Extracted data entries
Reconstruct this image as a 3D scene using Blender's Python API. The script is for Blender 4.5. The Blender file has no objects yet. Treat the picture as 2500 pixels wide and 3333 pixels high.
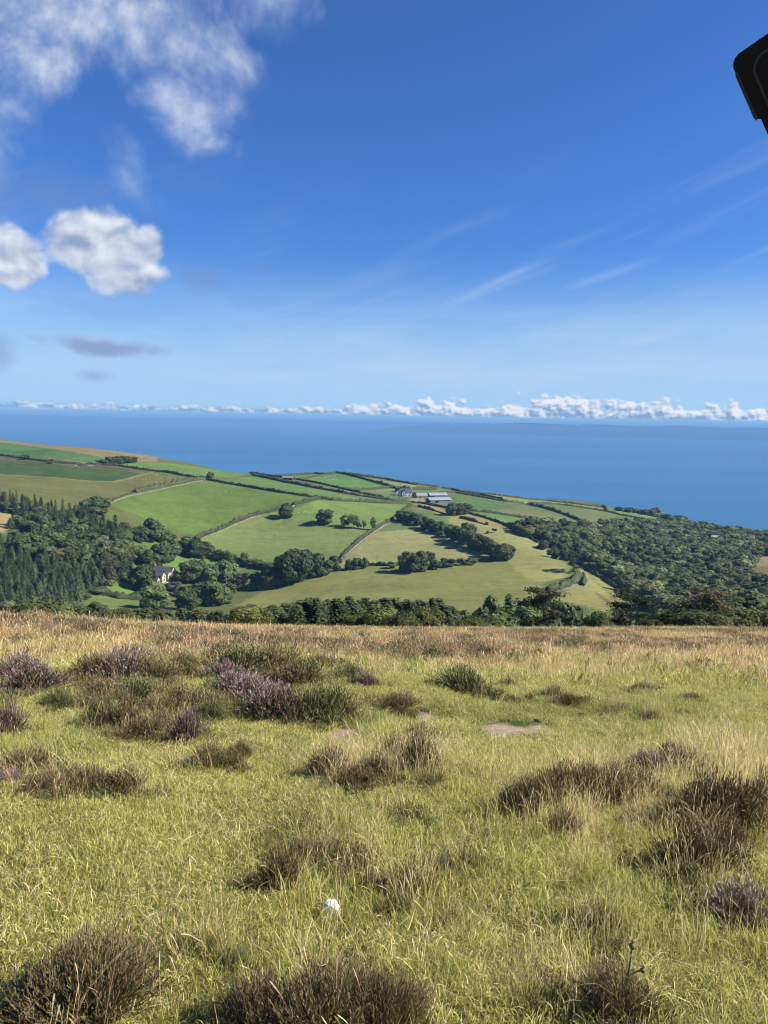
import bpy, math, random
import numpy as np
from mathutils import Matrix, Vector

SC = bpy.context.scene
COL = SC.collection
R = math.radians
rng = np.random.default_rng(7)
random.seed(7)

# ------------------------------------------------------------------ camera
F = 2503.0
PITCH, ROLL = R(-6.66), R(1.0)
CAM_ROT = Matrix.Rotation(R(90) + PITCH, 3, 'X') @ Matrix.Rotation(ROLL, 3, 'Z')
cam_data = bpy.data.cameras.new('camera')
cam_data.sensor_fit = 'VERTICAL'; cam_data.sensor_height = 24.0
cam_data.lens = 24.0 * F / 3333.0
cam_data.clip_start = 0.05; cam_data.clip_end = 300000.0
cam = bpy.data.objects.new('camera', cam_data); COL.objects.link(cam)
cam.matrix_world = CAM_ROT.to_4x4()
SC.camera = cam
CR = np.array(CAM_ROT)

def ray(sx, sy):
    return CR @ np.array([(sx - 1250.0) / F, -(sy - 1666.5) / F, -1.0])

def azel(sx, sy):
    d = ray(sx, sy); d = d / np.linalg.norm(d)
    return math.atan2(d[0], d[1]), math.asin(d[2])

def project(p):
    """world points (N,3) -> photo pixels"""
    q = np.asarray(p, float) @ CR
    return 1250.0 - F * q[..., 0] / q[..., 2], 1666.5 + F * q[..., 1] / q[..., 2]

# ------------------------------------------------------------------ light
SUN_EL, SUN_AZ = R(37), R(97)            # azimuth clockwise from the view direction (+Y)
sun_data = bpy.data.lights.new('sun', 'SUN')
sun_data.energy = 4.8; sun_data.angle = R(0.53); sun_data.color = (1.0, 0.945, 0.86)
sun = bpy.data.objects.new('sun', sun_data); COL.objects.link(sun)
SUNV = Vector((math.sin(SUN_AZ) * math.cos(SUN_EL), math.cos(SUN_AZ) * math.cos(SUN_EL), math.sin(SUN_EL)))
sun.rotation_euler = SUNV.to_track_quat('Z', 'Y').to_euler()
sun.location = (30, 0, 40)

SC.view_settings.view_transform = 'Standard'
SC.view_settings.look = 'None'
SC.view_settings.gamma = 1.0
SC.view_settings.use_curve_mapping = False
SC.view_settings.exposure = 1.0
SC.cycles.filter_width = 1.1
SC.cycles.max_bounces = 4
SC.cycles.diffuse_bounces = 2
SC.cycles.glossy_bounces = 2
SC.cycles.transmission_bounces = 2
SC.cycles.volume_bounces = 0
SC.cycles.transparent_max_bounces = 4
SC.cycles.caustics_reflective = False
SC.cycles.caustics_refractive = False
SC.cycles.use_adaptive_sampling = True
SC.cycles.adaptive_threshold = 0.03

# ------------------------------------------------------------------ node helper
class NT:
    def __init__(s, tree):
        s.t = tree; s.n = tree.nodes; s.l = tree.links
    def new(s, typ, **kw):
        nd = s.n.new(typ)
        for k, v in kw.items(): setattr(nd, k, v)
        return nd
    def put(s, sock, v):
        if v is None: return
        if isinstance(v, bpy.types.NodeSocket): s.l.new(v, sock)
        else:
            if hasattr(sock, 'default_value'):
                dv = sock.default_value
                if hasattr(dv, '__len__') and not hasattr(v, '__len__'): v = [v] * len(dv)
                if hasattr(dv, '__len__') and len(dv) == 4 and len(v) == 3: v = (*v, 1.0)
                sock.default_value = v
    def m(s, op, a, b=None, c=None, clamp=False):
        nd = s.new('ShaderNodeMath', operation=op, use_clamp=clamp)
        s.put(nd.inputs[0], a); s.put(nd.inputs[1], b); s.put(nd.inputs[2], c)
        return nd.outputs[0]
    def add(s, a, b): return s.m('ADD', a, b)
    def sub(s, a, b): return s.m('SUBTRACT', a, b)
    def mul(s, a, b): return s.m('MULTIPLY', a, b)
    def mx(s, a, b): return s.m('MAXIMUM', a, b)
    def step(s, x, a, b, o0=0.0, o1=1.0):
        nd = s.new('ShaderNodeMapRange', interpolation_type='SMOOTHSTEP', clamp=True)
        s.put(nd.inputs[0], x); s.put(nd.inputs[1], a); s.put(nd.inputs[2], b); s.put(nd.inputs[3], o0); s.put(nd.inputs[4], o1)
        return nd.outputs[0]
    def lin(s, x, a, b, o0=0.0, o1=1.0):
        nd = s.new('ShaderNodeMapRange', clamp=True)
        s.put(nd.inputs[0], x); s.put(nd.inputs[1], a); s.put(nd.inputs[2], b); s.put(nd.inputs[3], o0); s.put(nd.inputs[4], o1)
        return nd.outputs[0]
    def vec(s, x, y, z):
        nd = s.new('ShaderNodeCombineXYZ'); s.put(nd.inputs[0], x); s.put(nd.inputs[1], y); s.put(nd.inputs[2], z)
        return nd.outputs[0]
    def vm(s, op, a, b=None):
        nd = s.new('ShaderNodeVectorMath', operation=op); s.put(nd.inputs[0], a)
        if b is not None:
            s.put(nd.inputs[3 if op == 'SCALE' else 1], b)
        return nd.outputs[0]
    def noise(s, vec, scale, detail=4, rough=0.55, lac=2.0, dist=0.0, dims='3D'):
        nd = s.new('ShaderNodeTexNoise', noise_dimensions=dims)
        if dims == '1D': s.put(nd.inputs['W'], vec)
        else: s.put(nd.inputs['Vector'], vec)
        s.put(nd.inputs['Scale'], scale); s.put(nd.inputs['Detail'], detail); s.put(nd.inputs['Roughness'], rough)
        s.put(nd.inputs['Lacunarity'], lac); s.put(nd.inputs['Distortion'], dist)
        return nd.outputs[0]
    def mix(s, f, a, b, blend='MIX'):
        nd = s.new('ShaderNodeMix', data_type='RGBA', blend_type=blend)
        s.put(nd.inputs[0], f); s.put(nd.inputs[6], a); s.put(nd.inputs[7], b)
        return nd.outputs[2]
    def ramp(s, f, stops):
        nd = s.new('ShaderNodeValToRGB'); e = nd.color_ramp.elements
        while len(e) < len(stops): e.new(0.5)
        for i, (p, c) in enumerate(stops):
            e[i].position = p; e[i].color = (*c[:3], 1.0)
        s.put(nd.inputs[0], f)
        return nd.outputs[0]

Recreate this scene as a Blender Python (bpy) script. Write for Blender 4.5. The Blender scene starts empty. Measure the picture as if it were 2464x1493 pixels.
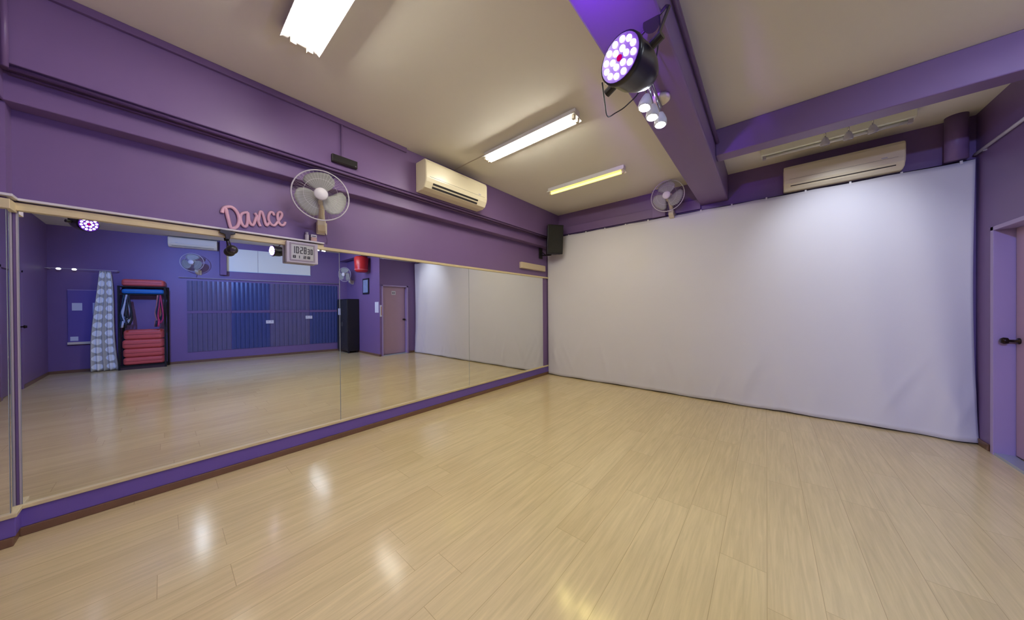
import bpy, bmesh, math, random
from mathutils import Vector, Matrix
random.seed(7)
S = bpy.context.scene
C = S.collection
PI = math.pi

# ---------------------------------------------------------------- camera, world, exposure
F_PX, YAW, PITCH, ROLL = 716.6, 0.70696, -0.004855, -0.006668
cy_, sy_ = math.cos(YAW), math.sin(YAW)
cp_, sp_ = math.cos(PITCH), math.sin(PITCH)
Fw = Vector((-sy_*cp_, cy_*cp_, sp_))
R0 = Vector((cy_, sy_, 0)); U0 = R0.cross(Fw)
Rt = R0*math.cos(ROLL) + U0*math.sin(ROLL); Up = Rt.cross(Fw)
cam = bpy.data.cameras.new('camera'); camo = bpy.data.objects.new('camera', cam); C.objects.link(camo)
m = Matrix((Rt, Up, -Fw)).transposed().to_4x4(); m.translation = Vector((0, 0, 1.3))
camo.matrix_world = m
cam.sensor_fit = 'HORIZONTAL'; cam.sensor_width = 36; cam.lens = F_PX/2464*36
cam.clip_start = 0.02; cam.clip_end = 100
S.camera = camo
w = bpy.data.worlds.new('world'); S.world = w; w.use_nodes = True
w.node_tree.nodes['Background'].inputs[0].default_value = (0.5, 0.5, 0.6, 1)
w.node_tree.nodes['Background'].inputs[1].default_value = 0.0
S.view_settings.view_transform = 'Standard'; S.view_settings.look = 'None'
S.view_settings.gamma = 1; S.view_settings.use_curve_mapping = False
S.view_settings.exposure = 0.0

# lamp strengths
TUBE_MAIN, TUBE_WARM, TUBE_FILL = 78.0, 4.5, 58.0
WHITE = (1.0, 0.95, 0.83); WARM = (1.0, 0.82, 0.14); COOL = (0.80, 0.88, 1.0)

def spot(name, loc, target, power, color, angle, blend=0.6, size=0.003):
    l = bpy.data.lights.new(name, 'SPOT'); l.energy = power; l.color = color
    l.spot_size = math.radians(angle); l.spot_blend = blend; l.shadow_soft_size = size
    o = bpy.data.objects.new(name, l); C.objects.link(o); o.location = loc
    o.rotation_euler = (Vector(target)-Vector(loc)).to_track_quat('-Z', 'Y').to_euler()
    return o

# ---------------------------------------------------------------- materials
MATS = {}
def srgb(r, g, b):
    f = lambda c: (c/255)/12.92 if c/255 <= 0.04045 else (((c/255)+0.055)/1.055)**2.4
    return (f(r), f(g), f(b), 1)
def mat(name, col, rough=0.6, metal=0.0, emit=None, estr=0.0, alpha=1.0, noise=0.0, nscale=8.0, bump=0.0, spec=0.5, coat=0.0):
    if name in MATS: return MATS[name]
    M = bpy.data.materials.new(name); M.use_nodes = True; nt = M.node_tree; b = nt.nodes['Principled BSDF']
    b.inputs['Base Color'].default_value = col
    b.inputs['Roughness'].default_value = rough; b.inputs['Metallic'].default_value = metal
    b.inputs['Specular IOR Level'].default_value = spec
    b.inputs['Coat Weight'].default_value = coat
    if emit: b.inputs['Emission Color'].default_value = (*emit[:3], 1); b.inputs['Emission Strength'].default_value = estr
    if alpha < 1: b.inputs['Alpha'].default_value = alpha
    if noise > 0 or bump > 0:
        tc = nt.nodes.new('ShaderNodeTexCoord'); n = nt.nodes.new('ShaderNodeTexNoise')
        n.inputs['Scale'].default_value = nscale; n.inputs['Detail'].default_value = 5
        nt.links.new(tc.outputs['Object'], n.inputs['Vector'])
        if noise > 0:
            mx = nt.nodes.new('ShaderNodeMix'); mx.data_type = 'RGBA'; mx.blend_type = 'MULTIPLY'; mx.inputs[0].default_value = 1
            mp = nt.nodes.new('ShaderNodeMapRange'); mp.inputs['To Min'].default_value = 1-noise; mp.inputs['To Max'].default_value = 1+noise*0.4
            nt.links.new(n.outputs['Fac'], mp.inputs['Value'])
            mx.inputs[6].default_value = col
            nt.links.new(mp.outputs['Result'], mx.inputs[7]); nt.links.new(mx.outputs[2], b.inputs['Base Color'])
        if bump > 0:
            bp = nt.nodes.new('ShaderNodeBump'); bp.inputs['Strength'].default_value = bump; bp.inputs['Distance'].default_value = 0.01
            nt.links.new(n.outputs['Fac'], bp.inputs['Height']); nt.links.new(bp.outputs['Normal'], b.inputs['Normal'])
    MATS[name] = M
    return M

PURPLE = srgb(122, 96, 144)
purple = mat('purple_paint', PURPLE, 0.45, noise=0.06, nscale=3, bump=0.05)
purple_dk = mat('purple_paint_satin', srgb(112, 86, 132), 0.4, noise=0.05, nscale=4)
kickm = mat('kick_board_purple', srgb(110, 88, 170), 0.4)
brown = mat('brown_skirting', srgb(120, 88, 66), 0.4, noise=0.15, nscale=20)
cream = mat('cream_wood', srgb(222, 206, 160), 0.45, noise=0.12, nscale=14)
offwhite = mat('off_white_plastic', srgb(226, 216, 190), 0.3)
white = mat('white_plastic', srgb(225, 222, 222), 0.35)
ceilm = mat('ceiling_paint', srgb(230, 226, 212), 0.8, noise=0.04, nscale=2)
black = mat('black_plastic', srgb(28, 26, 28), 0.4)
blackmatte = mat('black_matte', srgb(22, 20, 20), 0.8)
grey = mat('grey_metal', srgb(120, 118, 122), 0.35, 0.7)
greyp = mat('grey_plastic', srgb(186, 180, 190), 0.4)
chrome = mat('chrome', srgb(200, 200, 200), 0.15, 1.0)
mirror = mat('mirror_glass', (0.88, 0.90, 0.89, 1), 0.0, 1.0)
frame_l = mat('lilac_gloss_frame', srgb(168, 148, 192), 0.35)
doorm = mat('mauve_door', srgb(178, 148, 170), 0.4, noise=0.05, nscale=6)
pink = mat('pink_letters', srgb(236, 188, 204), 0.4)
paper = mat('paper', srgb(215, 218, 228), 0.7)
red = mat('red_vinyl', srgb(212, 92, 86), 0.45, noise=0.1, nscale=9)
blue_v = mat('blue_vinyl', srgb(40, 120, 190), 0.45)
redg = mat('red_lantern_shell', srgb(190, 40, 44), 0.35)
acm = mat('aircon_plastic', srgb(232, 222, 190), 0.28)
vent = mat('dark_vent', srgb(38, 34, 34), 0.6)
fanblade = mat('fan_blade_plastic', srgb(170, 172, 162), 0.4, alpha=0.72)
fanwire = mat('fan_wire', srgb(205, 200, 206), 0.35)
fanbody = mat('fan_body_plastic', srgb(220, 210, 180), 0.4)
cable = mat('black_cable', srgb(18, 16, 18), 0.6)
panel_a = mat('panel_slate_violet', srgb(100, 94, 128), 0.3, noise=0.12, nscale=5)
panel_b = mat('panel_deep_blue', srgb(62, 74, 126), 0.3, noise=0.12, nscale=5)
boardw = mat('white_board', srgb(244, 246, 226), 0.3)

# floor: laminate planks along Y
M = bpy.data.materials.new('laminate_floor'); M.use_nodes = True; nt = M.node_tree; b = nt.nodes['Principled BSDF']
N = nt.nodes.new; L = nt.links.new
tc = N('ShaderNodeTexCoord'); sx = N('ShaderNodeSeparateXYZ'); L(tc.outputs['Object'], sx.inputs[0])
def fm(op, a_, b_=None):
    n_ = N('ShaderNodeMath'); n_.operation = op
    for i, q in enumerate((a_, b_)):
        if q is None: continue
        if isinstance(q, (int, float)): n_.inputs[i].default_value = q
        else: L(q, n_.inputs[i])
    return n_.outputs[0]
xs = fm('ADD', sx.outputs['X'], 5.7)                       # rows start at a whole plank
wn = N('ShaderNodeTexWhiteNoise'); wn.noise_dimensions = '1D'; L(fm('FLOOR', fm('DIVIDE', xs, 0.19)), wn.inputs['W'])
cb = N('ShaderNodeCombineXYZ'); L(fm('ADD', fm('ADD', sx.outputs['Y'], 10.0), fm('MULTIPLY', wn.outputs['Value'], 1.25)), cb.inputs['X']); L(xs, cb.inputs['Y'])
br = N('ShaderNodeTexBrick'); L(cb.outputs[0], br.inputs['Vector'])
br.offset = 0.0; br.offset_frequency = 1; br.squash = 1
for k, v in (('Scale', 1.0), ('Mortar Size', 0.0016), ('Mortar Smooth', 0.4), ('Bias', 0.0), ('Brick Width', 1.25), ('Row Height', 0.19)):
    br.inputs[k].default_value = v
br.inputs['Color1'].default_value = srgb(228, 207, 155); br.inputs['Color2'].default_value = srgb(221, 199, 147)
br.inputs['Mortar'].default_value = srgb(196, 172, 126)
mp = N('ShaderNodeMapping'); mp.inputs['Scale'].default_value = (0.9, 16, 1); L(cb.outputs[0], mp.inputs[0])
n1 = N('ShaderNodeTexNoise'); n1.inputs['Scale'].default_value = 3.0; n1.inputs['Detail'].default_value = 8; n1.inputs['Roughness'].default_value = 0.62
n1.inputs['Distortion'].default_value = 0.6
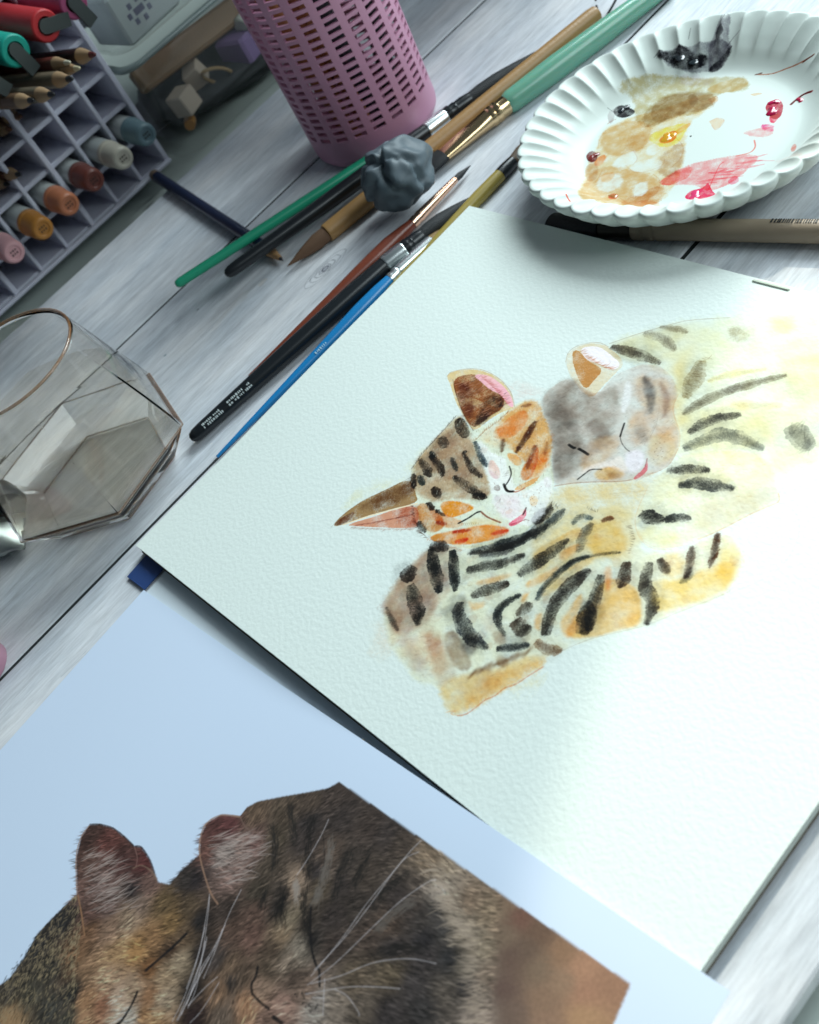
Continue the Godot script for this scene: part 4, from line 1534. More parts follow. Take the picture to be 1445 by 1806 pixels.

TASK BRIEF >> Only the lines between the line with "Recreate this scene" and the line with "PI = math.pi", inclusive, should be reproduced, exactly as written and without pictures.

ANSWER TO THIS TASK >>
Recreate this scene as a Blender Python (bpy) script. Write for Blender 4.5. The Blender scene starts empty. Measure the picture as if it were 2464x1493 pixels.
import bpy, bmesh, math, random
from mathutils import Vector, Matrix
random.seed(7)
S = bpy.context.scene
C = S.collection
PI = math.pi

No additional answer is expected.